◆ **YOUR TASK**:
Copy the data word for word, keeping every line.

◆ **SOURCE EXCERPT**:
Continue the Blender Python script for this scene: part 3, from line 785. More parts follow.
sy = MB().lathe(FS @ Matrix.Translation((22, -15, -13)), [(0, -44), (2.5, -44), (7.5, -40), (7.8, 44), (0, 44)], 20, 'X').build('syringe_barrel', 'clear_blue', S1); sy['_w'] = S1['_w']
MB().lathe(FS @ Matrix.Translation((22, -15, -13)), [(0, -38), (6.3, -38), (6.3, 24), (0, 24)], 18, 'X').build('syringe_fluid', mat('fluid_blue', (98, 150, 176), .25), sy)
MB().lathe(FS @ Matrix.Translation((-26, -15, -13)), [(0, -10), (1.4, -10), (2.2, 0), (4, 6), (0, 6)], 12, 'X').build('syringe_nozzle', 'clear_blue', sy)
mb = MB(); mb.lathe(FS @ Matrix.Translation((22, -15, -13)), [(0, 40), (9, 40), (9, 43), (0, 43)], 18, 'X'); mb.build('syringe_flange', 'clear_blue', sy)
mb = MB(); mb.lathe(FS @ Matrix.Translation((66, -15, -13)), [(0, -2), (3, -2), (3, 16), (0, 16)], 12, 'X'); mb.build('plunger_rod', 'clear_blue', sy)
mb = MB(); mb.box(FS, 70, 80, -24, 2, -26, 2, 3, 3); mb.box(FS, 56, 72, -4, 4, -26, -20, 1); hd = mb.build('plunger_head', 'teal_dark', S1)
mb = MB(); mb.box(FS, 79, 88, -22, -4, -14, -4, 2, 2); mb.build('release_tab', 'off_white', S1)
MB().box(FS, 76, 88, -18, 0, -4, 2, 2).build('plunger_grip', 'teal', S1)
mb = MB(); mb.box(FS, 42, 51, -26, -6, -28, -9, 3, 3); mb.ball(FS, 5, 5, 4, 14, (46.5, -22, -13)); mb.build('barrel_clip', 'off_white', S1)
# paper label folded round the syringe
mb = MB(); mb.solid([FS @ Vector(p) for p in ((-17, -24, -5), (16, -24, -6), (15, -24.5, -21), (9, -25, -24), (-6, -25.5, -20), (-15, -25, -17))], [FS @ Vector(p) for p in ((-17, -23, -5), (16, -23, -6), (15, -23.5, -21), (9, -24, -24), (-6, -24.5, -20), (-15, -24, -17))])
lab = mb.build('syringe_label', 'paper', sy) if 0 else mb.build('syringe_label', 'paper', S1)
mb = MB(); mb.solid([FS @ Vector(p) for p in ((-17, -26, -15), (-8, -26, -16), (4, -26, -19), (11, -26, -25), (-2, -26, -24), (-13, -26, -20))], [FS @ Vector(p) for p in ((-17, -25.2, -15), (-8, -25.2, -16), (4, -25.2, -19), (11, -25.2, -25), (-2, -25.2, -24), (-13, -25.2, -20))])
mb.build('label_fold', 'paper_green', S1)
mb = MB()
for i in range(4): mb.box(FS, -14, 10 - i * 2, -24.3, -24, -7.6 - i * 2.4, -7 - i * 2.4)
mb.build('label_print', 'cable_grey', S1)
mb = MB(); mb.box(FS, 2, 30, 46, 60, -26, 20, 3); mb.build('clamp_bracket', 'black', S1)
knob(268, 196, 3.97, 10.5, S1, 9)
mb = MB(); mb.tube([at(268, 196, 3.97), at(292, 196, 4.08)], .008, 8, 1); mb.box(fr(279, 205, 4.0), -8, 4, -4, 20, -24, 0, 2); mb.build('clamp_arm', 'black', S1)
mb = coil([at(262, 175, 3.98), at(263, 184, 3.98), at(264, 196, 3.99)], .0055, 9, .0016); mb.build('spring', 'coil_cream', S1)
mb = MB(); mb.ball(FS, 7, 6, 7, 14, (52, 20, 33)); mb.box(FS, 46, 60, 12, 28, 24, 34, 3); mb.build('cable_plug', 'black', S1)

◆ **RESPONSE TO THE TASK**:
Continue the Blender Python script for this scene: part 3, from line 785. More parts follow.
sy = MB().lathe(FS @ Matrix.Translation((22, -15, -13)), [(0, -44), (2.5, -44), (7.5, -40), (7.8, 44), (0, 44)], 20, 'X').build('syringe_barrel', 'clear_blue', S1); sy['_w'] = S1['_w']
MB().lathe(FS @ Matrix.Translation((22, -15, -13)), [(0, -38), (6.3, -38), (6.3, 24), (0, 24)], 18, 'X').build('syringe_fluid', mat('fluid_blue', (98, 150, 176), .25), sy)
MB().lathe(FS @ Matrix.Translation((-26, -15, -13)), [(0, -10), (1.4, -10), (2.2, 0), (4, 6), (0, 6)], 12, 'X').build('syringe_nozzle', 'clear_blue', sy)
mb = MB(); mb.lathe(FS @ Matrix.Translation((22, -15, -13)), [(0, 40), (9, 40), (9, 43), (0, 43)], 18, 'X'); mb.build('syringe_flange', 'clear_blue', sy)
mb = MB(); mb.lathe(FS @ Matrix.Translation((66, -15, -13)), [(0, -2), (3, -2), (3, 16), (0, 16)], 12, 'X'); mb.build('plunger_rod', 'clear_blue', sy)
mb = MB(); mb.box(FS, 70, 80, -24, 2, -26, 2, 3, 3); mb.box(FS, 56, 72, -4, 4, -26, -20, 1); hd = mb.build('plunger_head', 'teal_dark', S1)
mb = MB(); mb.box(FS, 79, 88, -22, -4, -14, -4, 2, 2); mb.build('release_tab', 'off_white', S1)
MB().box(FS, 76, 88, -18, 0, -4, 2, 2).build('plunger_grip', 'teal', S1)
mb = MB(); mb.box(FS, 42, 51, -26, -6, -28, -9, 3, 3); mb.ball(FS, 5, 5, 4, 14, (46.5, -22, -13)); mb.build('barrel_clip', 'off_white', S1)
# paper label folded round the syringe
mb = MB(); mb.solid([FS @ Vector(p) for p in ((-17, -24, -5), (16, -24, -6), (15, -24.5, -21), (9, -25, -24), (-6, -25.5, -20), (-15, -25, -17))], [FS @ Vector(p) for p in ((-17, -23, -5), (16, -23, -6), (15, -23.5, -21), (9, -24, -24), (-6, -24.5, -20), (-15, -24, -17))])
lab = mb.build('syringe_label', 'paper', sy) if 0 else mb.build('syringe_label', 'paper', S1)
mb = MB(); mb.solid([FS @ Vector(p) for p in ((-17, -26, -15), (-8, -26, -16), (4, -26, -19), (11, -26, -25), (-2, -26, -24), (-13, -26, -20))], [FS @ Vector(p) for p in ((-17, -25.2, -15), (-8, -25.2, -16), (4, -25.2, -19), (11, -25.2, -25), (-2, -25.2, -24), (-13, -25.2, -20))])
mb.build('label_fold', 'paper_green', S1)
mb = MB()
for i in range(4): mb.box(FS, -14, 10 - i * 2, -24.3, -24, -7.6 - i * 2.4, -7 - i * 2.4)
mb.build('label_print', 'cable_grey', S1)
mb = MB(); mb.box(FS, 2, 30, 46, 60, -26, 20, 3); mb.build('clamp_bracket', 'black', S1)
knob(268, 196, 3.97, 10.5, S1, 9)
mb = MB(); mb.tube([at(268, 196, 3.97), at(292, 196, 4.08)], .008, 8, 1); mb.box(fr(279, 205, 4.0), -8, 4, -4, 20, -24, 0, 2); mb.build('clamp_arm', 'black', S1)
mb = coil([at(262, 175, 3.98), at(263, 184, 3.98), at(264, 196, 3.99)], .0055, 9, .0016); mb.build('spring', 'coil_cream', S1)
mb = MB(); mb.ball(FS, 7, 6, 7, 14, (52, 20, 33)); mb.box(FS, 46, 60, 12, 28, 24, 34, 3); mb.build('cable_plug', 'black', S1)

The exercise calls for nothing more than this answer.